The C++11 memory model was designed to abstract hardware concurrency, but x86-64 implements Total Store Ordering (TSO), which guarantees that stores are globally visible in a consistent sequence. Consequently, std::memory_order_seq_cst often compiles to a simple MOV instruction with an implicit fence on x86-64, making it deceptively cheap. In contrast, ARM processors utilize a weak memory model that permits aggressive reordering of stores and loads, requiring explicit barrier instructions such as DMB ISH for sequential consistency.
This architectural divergence creates a portability trap. Developers optimizing solely on x86-64 tend to default to seq_cst because the overhead is negligible, often measured in single-digit nanoseconds. When the same code is deployed on ARM, every sequentially consistent operation becomes a full memory barrier, degrading throughput by an order of magnitude in tight loops. The solution requires a deliberate taxonomy of memory orders: employing memory_order_relaxed for pure atomic counters where only atomicity is required, and reserving memory_order_acquire/release for actual synchronization points, ensuring efficient execution across both strong and weak memory architectures.
Our team developed a high-throughput telemetry agent collecting metrics from thousands of sensors in real-time. The initial implementation utilized std::atomic<uint64_t> counters with default memory_order_seq_cst to track packet ingestion rates. During profiling on x86-64 servers, the atomic overhead was barely measurable, consuming less than 1% of CPU time, which led us to believe the synchronization strategy was optimal.
When porting to ARM64 embedded gateways for field deployment, throughput plummeted by 80%, triggering buffer overflows. We evaluated four distinct approaches to resolve this.
Maintaining memory_order_seq_cst everywhere offered code simplicity and guaranteed correctness without semantic changes. However, profiling revealed it saturated the ARM interconnect bandwidth due to excessive DMB barrier instructions, making it unacceptable for the constrained production hardware.
Replacing atomics with std::mutex provided portability across compilers and straightforward locking semantics. Yet this introduced cache-line bouncing and potential context switches, reducing throughput even further than the original atomic implementation and violating our sub-millisecond latency requirements.
Employing platform-specific intrinsics like __atomic_fetch_add with explicit __dmb barriers allowed optimal ARM performance by hand-tuning assembly. The drawback was an unmaintainable codebase forked by architecture, requiring separate testing matrices and preventing the use of standard STL algorithms unmodified.
We ultimately chose a taxonomy of memory orders: memory_order_relaxed for pure counters and memory_order_acquire/release for shutdown flags and synchronization. This solution balanced portability with performance by leveraging the C++ standard's abstractions rather than hardware-specific hacks. The result restored ARM performance to within 5% of x86-64 baselines while maintaining rigorous thread safety.
How does std::atomic handle types that are not lock-free on a given platform, and what are the deadlock implications?
When is_lock_free() returns false, std::atomic delegates to a runtime-provided locking implementation.
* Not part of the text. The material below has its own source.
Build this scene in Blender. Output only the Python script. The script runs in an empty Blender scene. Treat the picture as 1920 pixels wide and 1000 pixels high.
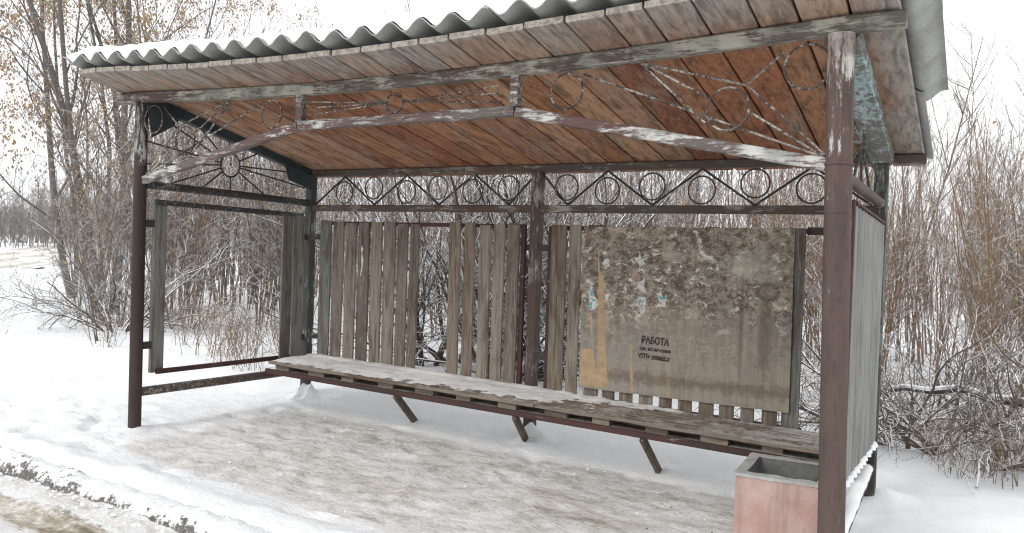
import bpy, math, random
import numpy as np
from mathutils import Vector, Matrix, noise as mnoise

random.seed(7)
rng = np.random.default_rng(7)
R = math.radians
SC = bpy.context.scene
COL = SC.collection

# ------------------------------------------------------------------ camera
cam_d = bpy.data.cameras.new('camera')
cam = bpy.data.objects.new('camera', cam_d)
COL.objects.link(cam)
CAM = Vector((5.841, -4.113, 1.519))
yaw, pitch, roll = R(30.233), R(-1.045), R(1.99)
fw = Vector((-math.sin(yaw) * math.cos(pitch), math.cos(yaw) * math.cos(pitch), math.sin(pitch)))
rt = fw.cross(Vector((0, 0, 1))).normalized()
up = rt.cross(fw)
r2 = rt * math.cos(roll) + up * math.sin(roll)
u2 = up * math.cos(roll) - rt * math.sin(roll)
m = Matrix((r2, u2, -fw)).transposed().to_4x4()
m.translation = CAM
cam.matrix_world = m
cam_d.sensor_width = 36.0
cam_d.lens = 1527.4 / 1920 * 36
cam_d.clip_start = 0.05
cam_d.clip_end = 2000
SC.camera = cam

# ------------------------------------------------------------------ sky, sun, exposure
SUN_EL, SUN_ROT = R(38), R(200)
world = bpy.data.worlds.new('World')
SC.world = world
world.use_nodes = True
wn = world.node_tree
wn.nodes.clear()
w_out = wn.nodes.new('ShaderNodeOutputWorld')
w_bg = wn.nodes.new('ShaderNodeBackground')
w_sky = wn.nodes.new('ShaderNodeTexSky')
w_sky.sky_type = 'NISHITA'
w_sky.sun_disc = False
w_sky.sun_elevation = SUN_EL
w_sky.sun_rotation = SUN_ROT
w_sky.dust_density = 6.0
w_sky.air_density = 1.0
w_hs = wn.nodes.new('ShaderNodeHueSaturation')
w_hs.inputs['Saturation'].default_value = 0.12
w_mix = wn.nodes.new('ShaderNodeMix')
w_mix.data_type = 'RGBA'
w_mix.inputs[0].default_value = 0.8           # closed cloud cover
w_mix.inputs[7].default_value = (10.3, 10.5, 10.75, 1)
wn.links.new(w_sky.outputs[0], w_hs.inputs['Color'])
wn.links.new(w_hs.outputs[0], w_mix.inputs[6])
wn.links.new(w_mix.outputs[2], w_bg.inputs['Color'])
w_bg.inputs['Strength'].default_value = 0.1
wn.links.new(w_bg.outputs[0], w_out.inputs['Surface'])

sun_d = bpy.data.lights.new('sun', 'SUN')
sun_d.energy = 0.6
sun_d.angle = R(25)
sun_d.color = (1.0, 0.97, 0.93)
sun = bpy.data.objects.new('sun', sun_d)
COL.objects.link(sun)
sd = Vector((math.sin(SUN_ROT) * math.cos(SUN_EL), math.cos(SUN_ROT) * math.cos(SUN_EL), math.sin(SUN_EL)))
sun.rotation_euler = sd.to_track_quat('Z', 'Y').to_euler()

SC.view_settings.view_transform = 'Standard'
SC.view_settings.look = 'None'
SC.view_settings.exposure = 0.58
SC.view_settings.gamma = 1.0
SC.render.engine = 'CYCLES'
SC.cycles.use_denoising = True
SC.cycles.pixel_filter_type = 'BLACKMAN_HARRIS'
SC.cycles.filter_width = 1.15
SC.render.filter_size = 1.15
SC.cycles.max_bounces = 8
SC.cycles.diffuse_bounces = 5

# ------------------------------------------------------------------ material helpers
class NT:
    def __init__(s, name, rough=0.85, spec=0.25):
        spec *= 0.35
        s.m = bpy.data.materials.new(name)
        s.m.use_nodes = True
        s.t = s.m.node_tree
        s.b = s.t.nodes['Principled BSDF']
        s.b.inputs['Roughness'].default_value = rough
        s.b.inputs['Specular IOR Level'].default_value = spec
        tc = s.t.nodes.new('ShaderNodeTexCoord')
        s.obj = tc.outputs['Object']

    def n(s, typ, **kw):
        x = s.t.nodes.new(typ)
        for k, v in kw.items():
            setattr(x, k, v)
        return x

    def put(s, sock, v):
        if isinstance(v, bpy.types.NodeSocket):
            s.t.links.new(v, sock)
        elif v is not None:
            if isinstance(v, tuple) and len(v) == 3 and sock.type == 'RGBA':
                v = v + (1,)
            sock.default_value = v

    def mapped(s, scale=(1, 1, 1), loc=(0, 0, 0), vec=None):
        x = s.n('ShaderNodeMapping')
        s.put(x.inputs['Vector'], vec or s.obj)
        x.inputs['Scale'].default_value = scale
        s.put(x.inputs['Location'], loc)
        return x.outputs[0]

    def noise(s, scale, detail=4, rough=0.6, vec=None, dist=0.0):
        x = s.n('ShaderNodeTexNoise')
        s.put(x.inputs['Vector'], vec or s.obj)
        x.inputs['Scale'].default_value = scale
        x.inputs['Detail'].default_value = detail
        x.inputs['Roughness'].default_value = rough
        x.inputs['Distortion'].default_value = dist
        return x.outputs['Fac']

    def voro(s, scale, vec=None, feature='F1'):
        x = s.n('ShaderNodeTexVoronoi', feature=feature)
        s.put(x.inputs['Vector'], vec or s.obj)
        x.inputs['Scale'].default_value = scale
        return x.outputs['Distance']

    def ramp(s, fac, stops, interp='LINEAR'):
        x = s.n('ShaderNodeValToRGB')
        s.put(x.inputs[0], fac)
        cr = x.color_ramp
        cr.interpolation = interp
        while len(cr.elements) < len(stops):
            cr.elements.new(0.5)
        for e, (p, c) in zip(cr.elements, stops):
            e.position = p
            if not isinstance(c, tuple):
                c = (c, c, c)
            e.color = c + (1,)
        return x.outputs[0]

    def mix(s, fac, a, b, mode='MIX'):
        x = s.n('ShaderNodeMix', data_type='RGBA', blend_type=mode)
        s.put(x.inputs[0], fac)
        s.put(x.inputs[6], a)
        s.put(x.inputs[7], b)
        return x.outputs[2]

    def math(s, op, a, b=None, c=None, clamp=False):
        x = s.n('ShaderNodeMath', operation=op, use_clamp=clamp)
        s.put(x.inputs[0], a)
        if b is not None:
            s.put(x.inputs[1], b)
        if c is not None:
            s.put(x.inputs[2], c)
        return x.outputs[0]

    def step(s, v, lo, hi):
        x = s.n('ShaderNodeMapRange', interpolation_type='SMOOTHSTEP')
        s.put(x.inputs[0], v)
        x.inputs[1].default_value = lo
        x.inputs[2].default_value = hi
        return x.outputs[0]

    def attr(s, name):
        x = s.n('ShaderNodeAttribute', attribute_name=name)
        return x.outputs['Fac']

    def xyz(s, vec=None):
        x = s.n('ShaderNodeSeparateXYZ')
        s.put(x.inputs[0], vec or s.obj)
        return x.outputs

    def normal_z(s):
        g = s.n('ShaderNodeNewGeometry')
        return s.xyz(g.outputs['Normal'])[2]

    def bump(s, h, strength=0.3, dist=0.01):
        x = s.n('ShaderNodeBump')
        x.inputs['Strength'].default_value = strength
        x.inputs['Distance'].default_value = dist
        s.put(x.inputs['Height'], h)
        s.t.links.new(x.outputs[0], s.b.inputs['Normal'])

    def color(s, c):
        s.put(s.b.inputs['Base Color'], c)
        return s.m


def mat_peel(name, base, base2, flake, flake2, amount, rust=(0.16, 0.06, 0.03), along=(1, 1, 1), rust_amt=0.72, top=None):
    """old steel paint: two coats, flaking to pale undercoat, some rust"""
    s = NT(name, 0.62, 0.35)
    v = s.mapped(along)
    big = s.noise(2.1, 4, 0.6, s.obj)
    fine = s.noise(38, 8, 0.8, v)
    base_c = s.mix(s.step(s.noise(6, 4, 0.6, v), 0.42, 0.62), base, base2)
    flake_c = s.mix(s.step(s.noise(5, 3, 0.5, s.obj), 0.42, 0.6), flake, flake2)
    f = s.math('ADD', s.math('MULTIPLY', big, 0.5), s.math('MULTIPLY', fine, 0.65))
    if top:
        f = s.math('ADD', f, s.math('MULTIPLY', s.step(s.xyz()[2], top[0], top[1]), top[2]))
    fm = s.step(f, amount - 0.012, amount + 0.045)
    c = s.mix(s.math('MULTIPLY', fm, 0.9), base_c, flake_c)
    rm = s.step(s.math('ADD', s.math('MULTIPLY', s.noise(3.1, 3, 0.6, s.obj), 0.6), s.math('MULTIPLY', s.noise(42, 4, 0.7, v), 0.45)), rust_amt - 0.1, rust_amt)
    c = s.mix(rm, c, rust)
    dirt = s.noise(55, 4, 0.7, v)
    c = s.mix(s.step(dirt, 0.5, 0.75), c, s.mix(0.55, c, (0.04, 0.037, 0.034)))
    s.bump(s.math('ADD', s.math('MULTIPLY', fm, -0.4), fine), 0.5, 0.004)
    return s.color(c)


MAT = {}
AX = (0.16, 1, 1)
AZ = (1, 1, 0.18)
MAT['beam'] = mat_peel('peeling_beam_paint', (0.1, 0.07, 0.062), (0.125, 0.118, 0.1), (0.4, 0.39, 0.335), (0.24, 0.24, 0.205), 0.565, along=AX)
MAT['arch'] = mat_peel('peeling_arch_paint', (0.115, 0.068, 0.064), (0.13, 0.11, 0.1), (0.55, 0.55, 0.52), (0.3, 0.31, 0.3), 0.578, along=AX)
MAT['post_worn'] = mat_peel('maroon_post_paint', (0.06, 0.042, 0.039), (0.042, 0.034, 0.033), (0.42, 0.42, 0.41), (0.22, 0.22, 0.22), 0.7, along=AZ, rust_amt=0.74, top=(1.5, 2.5, 0.1))
MAT['post_maroon'] = mat_peel('maroon_pipe_paint', (0.112, 0.079, 0.069), (0.085, 0.063, 0.056), (0.55, 0.53, 0.5), (0.3, 0.25, 0.23), 0.665, along=AZ, rust_amt=0.71, top=(1.9, 2.6, 0.16))
MAT['dark'] = mat_peel('dark_weathered_paint', (0.06, 0.05, 0.047), (0.05, 0.058, 0.057), (0.26, 0.28, 0.26), (0.13, 0.16, 0.16), 0.62, along=AX)
MAT['rail'] = mat_peel('brown_rail_paint', (0.1, 0.07, 0.06), (0.085, 0.075, 0.065), (0.34, 0.32, 0.28), (0.2, 0.2, 0.18), 0.61, along=AX)
MAT['dark_post'] = mat_peel('dark_weathered_post_paint', (0.06, 0.05, 0.047), (0.05, 0.058, 0.057), (0.26, 0.28, 0.26), (0.13, 0.16, 0.16), 0.63, along=AZ)
MAT['rail_post'] = mat_peel('brown_post_paint', (0.09, 0.066, 0.058), (0.075, 0.068, 0.06), (0.32, 0.31, 0.28), (0.2, 0.2, 0.18), 0.61, along=AZ)
MAT['teal'] = mat_peel('dark_teal_paint', (0.035, 0.05, 0.055), (0.05, 0.06, 0.062), (0.12, 0.16, 0.16), (0.08, 0.1, 0.1), 0.68, along=AX)
MAT['patina'] = mat_peel('pale_teal_patina', (0.17, 0.16, 0.145), (0.13, 0.12, 0.11), (0.4, 0.5, 0.5), (0.32, 0.43, 0.44), 0.61, along=(1, 0.5, 1))
MAT['iron'] = mat_peel('thin_rod_paint', (0.055, 0.043, 0.04), (0.075, 0.06, 0.055), (0.46, 0.44, 0.41), (0.3, 0.27, 0.25), 0.585)
MAT['redsteel'] = mat_peel('oxide_red_angle_paint', (0.075, 0.041, 0.038), (0.055, 0.036, 0.034), (0.3, 0.27, 0.25), (0.2, 0.16, 0.14), 0.68, along=AX)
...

In libstdc++ and libc++, this typically involves a global hash table of mutexes indexed by the atomic object's address, rather than a single global lock, to reduce contention. Candidates often assume atomicity is guaranteed lock-free or that it falls back to a naive global mutex, missing the fine-grained locking strategy and its implications: if you mix atomic operations with non-atomic operations on the same address, or if you hold a lock while accessing an atomic that happens to share a hash bucket, you risk deadlock or priority inversion.
Why does std::atomic_ref exist, and when is it mandatory instead of declaring an object as std::atomic?
std::atomic_ref allows atomic operations on objects not declared as std::atomic, crucial when interfacing with memory-mapped hardware registers, C struct fields, or memory allocated by external libraries. Unlike std::atomic, which changes the object type and potentially its size due to padding for lock-free operations, atomic_ref operates on the existing storage without altering its layout. Candidates miss that atomic_ref requires the referenced object to have suitable alignment (often hardware-specific) and that its lifetime must not overlap with non-atomic accesses to the same bytes, making it essential for retrofitting atomicity to legacy data structures without reallocating storage or breaking ABI compatibility.
What is the "out-of-thin-air" problem in the context of memory_order_relaxed, and why did C++20 address it?
The "out-of-thin-air" problem describes a theoretical scenario where the compiler optimizes code such that values appear to be plucked from nowhere due to circular dependencies introduced by relaxed atomics. For example, if thread A stores 1 to x and y, and thread B loads y then stores to x, a broken model might allow the load of y to see the store from B, and the load of x in A to see the store from B, effectively creating values without causal origin. While C++20 strengthened the memory model to prohibit this via "dependency-ordered-before" rules, understanding it reveals why memory_order_relaxed cannot be used for synchronization—it provides no happens-before guarantee. Candidates often use relaxed ordering assuming it only affects atomicity, missing that without synchronization, the compiler may reorder code in ways that break perceived causal relationships between threads, even if values aren't literally invented.